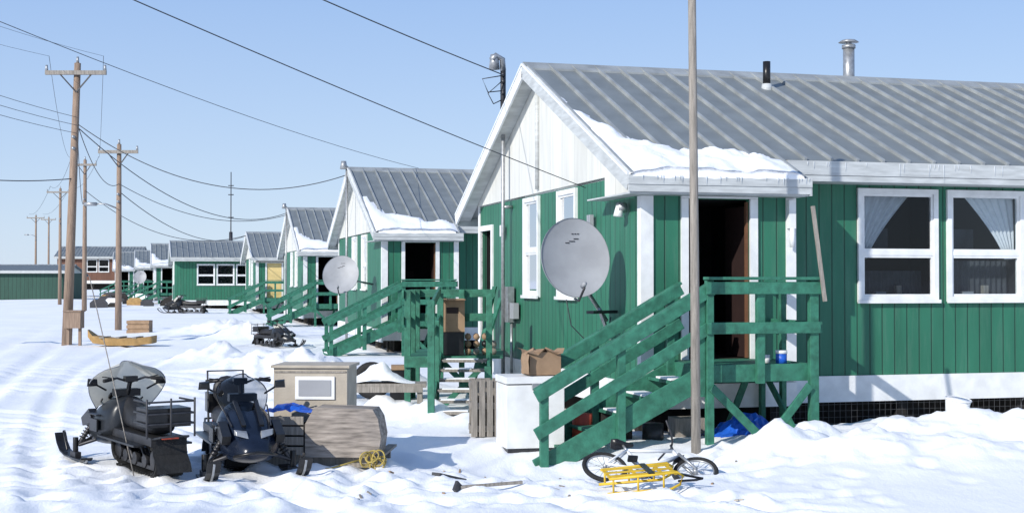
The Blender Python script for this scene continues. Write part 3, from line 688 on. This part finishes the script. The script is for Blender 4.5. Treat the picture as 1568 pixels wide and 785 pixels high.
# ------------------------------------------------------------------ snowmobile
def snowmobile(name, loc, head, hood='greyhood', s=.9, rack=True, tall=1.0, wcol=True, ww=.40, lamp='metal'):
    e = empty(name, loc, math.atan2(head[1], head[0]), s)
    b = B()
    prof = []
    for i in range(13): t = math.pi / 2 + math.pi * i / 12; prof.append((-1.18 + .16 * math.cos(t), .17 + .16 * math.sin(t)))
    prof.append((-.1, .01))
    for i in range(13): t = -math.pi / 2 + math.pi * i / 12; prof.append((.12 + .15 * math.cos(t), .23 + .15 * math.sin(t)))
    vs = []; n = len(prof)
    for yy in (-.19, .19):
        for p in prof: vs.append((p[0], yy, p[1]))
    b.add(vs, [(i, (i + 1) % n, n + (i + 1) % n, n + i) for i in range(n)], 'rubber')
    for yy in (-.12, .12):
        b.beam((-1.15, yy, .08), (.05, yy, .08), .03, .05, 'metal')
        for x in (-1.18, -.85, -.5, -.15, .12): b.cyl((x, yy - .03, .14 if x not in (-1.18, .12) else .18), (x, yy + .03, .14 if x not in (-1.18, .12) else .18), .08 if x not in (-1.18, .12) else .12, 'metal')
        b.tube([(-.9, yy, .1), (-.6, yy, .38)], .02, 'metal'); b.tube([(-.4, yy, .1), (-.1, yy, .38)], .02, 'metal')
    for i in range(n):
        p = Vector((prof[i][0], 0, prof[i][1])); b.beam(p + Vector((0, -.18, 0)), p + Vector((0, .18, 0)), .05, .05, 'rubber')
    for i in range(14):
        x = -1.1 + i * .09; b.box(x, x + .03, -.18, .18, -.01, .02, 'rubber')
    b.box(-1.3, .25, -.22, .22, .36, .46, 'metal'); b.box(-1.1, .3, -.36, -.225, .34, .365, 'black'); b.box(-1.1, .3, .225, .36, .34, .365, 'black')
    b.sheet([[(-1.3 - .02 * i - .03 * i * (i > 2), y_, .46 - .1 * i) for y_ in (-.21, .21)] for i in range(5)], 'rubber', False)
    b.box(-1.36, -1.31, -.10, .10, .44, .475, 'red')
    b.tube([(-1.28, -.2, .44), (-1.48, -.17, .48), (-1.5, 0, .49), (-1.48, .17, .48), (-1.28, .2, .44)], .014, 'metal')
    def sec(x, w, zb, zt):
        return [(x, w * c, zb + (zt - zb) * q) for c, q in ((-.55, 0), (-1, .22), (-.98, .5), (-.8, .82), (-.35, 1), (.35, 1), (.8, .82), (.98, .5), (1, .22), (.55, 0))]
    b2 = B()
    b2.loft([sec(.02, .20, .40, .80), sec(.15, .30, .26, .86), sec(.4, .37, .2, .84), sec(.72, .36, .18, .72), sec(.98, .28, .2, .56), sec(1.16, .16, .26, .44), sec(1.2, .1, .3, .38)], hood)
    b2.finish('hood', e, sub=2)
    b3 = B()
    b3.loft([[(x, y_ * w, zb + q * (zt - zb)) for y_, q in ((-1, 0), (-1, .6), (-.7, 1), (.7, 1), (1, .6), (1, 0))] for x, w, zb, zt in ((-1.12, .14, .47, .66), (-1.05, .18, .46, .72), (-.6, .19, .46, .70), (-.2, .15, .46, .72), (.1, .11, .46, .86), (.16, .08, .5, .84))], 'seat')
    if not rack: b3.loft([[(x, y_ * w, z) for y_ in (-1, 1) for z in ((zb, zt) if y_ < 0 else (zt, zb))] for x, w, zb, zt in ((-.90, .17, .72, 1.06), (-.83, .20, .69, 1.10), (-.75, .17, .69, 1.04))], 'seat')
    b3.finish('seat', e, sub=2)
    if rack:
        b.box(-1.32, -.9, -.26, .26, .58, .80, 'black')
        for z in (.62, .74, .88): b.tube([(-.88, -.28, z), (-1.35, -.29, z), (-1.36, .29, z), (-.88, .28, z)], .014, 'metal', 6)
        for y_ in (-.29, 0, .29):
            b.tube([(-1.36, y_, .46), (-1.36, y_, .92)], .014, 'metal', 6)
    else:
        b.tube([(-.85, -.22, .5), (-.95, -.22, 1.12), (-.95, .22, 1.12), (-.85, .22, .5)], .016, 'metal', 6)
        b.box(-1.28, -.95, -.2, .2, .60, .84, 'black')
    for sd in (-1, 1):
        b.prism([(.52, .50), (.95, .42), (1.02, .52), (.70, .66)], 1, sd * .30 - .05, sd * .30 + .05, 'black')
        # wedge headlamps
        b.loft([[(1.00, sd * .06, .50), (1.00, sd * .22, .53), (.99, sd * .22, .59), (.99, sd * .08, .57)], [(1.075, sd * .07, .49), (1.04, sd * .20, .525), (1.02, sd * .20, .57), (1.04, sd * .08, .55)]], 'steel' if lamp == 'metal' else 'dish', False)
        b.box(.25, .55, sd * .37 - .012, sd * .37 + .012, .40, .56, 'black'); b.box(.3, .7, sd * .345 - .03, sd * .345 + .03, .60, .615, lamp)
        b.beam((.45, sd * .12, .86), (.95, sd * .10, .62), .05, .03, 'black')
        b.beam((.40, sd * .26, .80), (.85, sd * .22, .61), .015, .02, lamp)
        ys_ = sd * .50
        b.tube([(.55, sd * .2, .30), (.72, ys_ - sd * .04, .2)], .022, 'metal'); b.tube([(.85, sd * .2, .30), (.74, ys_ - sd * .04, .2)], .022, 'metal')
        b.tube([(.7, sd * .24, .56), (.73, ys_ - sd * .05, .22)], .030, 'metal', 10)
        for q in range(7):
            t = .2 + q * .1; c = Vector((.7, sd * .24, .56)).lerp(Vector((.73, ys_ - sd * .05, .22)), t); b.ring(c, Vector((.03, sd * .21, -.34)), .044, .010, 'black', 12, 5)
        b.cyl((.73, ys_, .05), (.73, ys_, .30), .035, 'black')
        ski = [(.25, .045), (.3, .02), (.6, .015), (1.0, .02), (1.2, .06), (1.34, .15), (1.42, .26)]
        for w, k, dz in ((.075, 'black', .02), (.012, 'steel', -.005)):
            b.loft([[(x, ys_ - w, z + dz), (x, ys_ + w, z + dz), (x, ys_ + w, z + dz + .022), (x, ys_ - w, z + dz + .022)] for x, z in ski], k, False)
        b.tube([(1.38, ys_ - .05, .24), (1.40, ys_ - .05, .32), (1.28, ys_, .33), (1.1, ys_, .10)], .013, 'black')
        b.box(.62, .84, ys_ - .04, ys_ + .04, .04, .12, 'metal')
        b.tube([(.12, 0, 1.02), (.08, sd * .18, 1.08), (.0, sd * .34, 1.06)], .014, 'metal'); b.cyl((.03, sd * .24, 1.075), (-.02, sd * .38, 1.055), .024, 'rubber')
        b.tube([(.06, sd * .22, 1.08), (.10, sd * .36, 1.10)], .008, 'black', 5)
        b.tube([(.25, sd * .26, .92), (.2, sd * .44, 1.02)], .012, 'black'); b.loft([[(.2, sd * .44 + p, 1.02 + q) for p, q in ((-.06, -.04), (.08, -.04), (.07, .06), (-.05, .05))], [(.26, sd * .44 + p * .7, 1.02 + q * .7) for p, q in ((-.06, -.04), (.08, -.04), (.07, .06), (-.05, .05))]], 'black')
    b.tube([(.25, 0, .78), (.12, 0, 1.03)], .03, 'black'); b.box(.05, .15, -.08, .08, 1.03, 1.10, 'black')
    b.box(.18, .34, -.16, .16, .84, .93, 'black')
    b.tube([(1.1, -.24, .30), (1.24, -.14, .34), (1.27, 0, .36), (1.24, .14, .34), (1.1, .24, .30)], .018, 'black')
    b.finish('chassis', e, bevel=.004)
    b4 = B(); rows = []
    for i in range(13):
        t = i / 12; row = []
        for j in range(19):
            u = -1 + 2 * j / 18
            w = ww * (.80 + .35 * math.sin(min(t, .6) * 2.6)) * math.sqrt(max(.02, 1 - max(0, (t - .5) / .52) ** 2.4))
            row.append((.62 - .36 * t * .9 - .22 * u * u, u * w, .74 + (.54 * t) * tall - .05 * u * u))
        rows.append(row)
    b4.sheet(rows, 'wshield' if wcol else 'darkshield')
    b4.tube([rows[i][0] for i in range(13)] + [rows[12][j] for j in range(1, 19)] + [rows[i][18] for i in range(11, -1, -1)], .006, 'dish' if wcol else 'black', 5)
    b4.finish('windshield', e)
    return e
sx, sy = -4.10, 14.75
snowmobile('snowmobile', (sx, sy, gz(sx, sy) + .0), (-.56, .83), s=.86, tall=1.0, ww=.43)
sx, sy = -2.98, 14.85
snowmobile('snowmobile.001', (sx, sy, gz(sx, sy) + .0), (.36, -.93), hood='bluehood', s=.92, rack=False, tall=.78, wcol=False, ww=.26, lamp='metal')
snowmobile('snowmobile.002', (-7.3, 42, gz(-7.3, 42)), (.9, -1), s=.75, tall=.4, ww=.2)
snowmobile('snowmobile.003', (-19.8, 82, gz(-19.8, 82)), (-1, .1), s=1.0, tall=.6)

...

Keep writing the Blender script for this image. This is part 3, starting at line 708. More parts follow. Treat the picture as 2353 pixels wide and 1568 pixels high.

** SET EXERCISE **
Scan the listing above for the word "This" and show each line where it is found.

** RESULT BELOW **
The Blender Python script for this scene continues. Write part 3, from line 688 on. This part finishes the script. The script is for Blender 4.5. Treat the picture as 1568 pixels wide and 785 pixels high.
Keep writing the Blender script for this image. This is part 3, starting at line 708. More parts follow. Treat the picture as 2353 pixels wide and 1568 pixels high.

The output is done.